En concurrence avec Porto plus qu'avec Paris. Le début d'un virage à 180 degrés pour Monaco. Le club ambitionnait de concurrencer les autres formations européennes détenues par des oligarques (le Chelsea de Roman Abrahamovitch, le PSG de Nasser El Khelaïfi ou le Manchester City du Cheikh Al Mansour). Il va désormais jouer dans le même registre que des clubs comme Benfica, Porto ou, dans une moindre mesure, Lyon. Des clubs qui misent sur la formation ou la détection de jeunes joueurs, pour mieux les revendre une fois leur talent révélé. Dans son interview accordée à L'Equipe, Leonardo Jardim insistait d'ailleurs sur ce point : "Nous devons être très bon sur le scouting (le repérage des jeunes pépites, NDLR) pour rester au niveau."     

Une classe-biberon et des grognards. Le succès du nouveau Monaco repose donc sur un savant mélange entre des joueurs expérimentés (Toulalan, Raggi, Berbatov) et des talents juvéniles (Bernardo Silva, Martial, Ferreira-Carrasco) façonnés par Leonardo Jardim. De quoi terminer troisième de Ligue 1 et s'inviter dans le top 8 européen (défaite en quart de finale contre la Juventus Turin), mais définitivement pas de quoi titiller le PSG.

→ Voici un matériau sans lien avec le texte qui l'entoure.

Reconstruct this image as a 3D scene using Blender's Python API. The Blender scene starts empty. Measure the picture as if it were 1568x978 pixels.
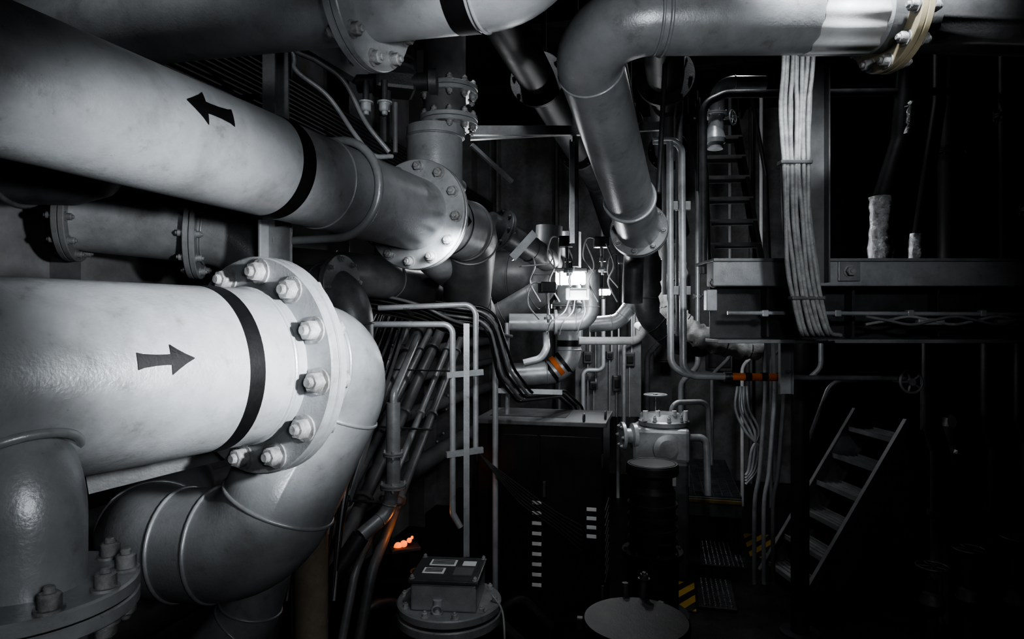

Pourquoi un tel changement de stratégie ? Si le recrutement monégasque ressemble désormais plus à Graine de Stars qu'à un blockbuster hollywoodien, c'est que son grand argentier, le président Robolovlev, a décidé de moins dépenser. Outre la contrainte du fair-play financier, difficile de savoir quel a été le facteur décisif dans cette décision, mais sa rupture avec son épouse Elena -la presse parle de "divorce du siècle"- n'y est peut-être pas étranger. Si la bataille juridique au sein du couple est loin d'être terminée, Dimitri doit pour l'instant 564 millions d'euros à Elena. A ce gouffre financier s'ajoute l'accord entre l'ASM et la Ligue. Echappant aux règles fiscales françaises, le club a accepté de verser 50 millions d'euros de compensation pour rétablir un équilibre avec ses rivaux. Enfin, L'Equipe expliquait également que Rybolovlev, qui n'a toujours pas obtenu le passeport monégasque, refuserait de plus investir tant que sa demande ne serait pas satisfaite.

La conséquence sur la Ligue 1 : difficile de trouver un concurrent au PSG. La saison prochaine, difficile de voir un concurrent crédible à Paris. Marseille, comme Monaco, a besoin de liquidités et nombre de ses joueurs-cadres viennent de partir (Ayew, Gignac, Fanni, Morel). Seul l'OL, fort de sa jeune garde talentueuse et des revenus supplémentaires que lui offre sa qualification directe pour la Ligue des champions, pourrait recruter.